Scotland business

Johnnie Walker firm loses court case over name of Explorers Club whisky line

Explorers' Club collection Image copyright Diageo
Image caption The Explorers Club range was launched by Diageo in 2012

Diageo may have to take its Johnnie Walker Explorers Club whisky off the shelves after losing a court battle over the use of the club's name.

The world-renowned Explorers Club successfully argued in a US court the drinks giant did not have permission to use its name and had profited from it.

The club counts famous adventurers such as Sir Ernest Shackleton and Buzz Aldrin as members.

It promotes the scientific exploration of land, sea, air and space.

Diageo said it would seek to postpone the injunction while it appeals the case.

The drinks group launched its Explorers Club collection of whiskies in 2012, saying it had been inspired by the great journeys of the Walker family to the four corners of the world.

Permanent injunction

But on Monday, the Supreme Court of the State of New York granted a permanent injunction against the line.

It was granted under a law which bars the unauthorised use of the name of a "benevolent, humane, or charitable organisation," with intent to obtain a business advantage or benefit.

Justice Charles E. Ramos said the company had profited from using the name unlawfully to the tune of about $50m in sales.

Josh Schiller, counsel for the Explorers Club, said: "Diageo admitted knowing about the club prior to launching its product, and still failed to ever approach the club for permission to use its name before trading on the club's name and history.

"Though the club faced the vast resources of the world's largest liquor company in seeking this injunction, this club is a treasured organisation used to surmounting great challenges and could not sit by and have Diageo completely devalue the name it has built through over a century of historic accomplishment.

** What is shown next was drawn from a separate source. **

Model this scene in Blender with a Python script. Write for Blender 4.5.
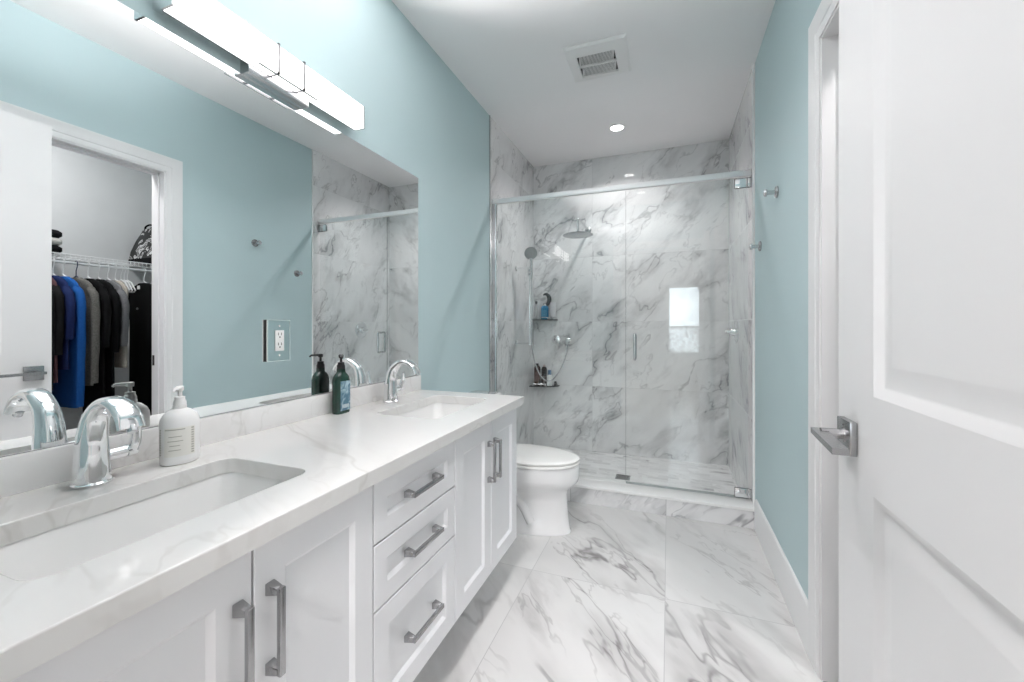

"As Judge Ramos said, 'Other than the fact that Johnnie Walker seems to walk with large boots on, I'm not aware of him climbing Mount Everest'."

Alan Nichols, president of The Explorers Club, said: "Diego could have approached the club about a mutually beneficial working relationship before deciding to launch a worldwide marketing campaign using the club's name and reputation to sell its Johnnie Walker product.

"The club is an organisation with chapters all over the world that regularly carries on activities with responsible corporations that support the club's non-profit mission.

"Diageo's conduct directly threatens the reputation and goodwill the Explorers Club and its members have built over more than 100 years.

"We look forward to enforcing the injunction worldwide in the interests of justice and ending Diageo's unauthorized misuse of the club's name, our history, and renowned reputation."

In a statement, Diageo said: "We are extremely disappointed and disagree with the decision of Judge Ramos.

"We are awaiting official receipt of the order and are planning to seek to stay the injunction while we immediately appeal this case."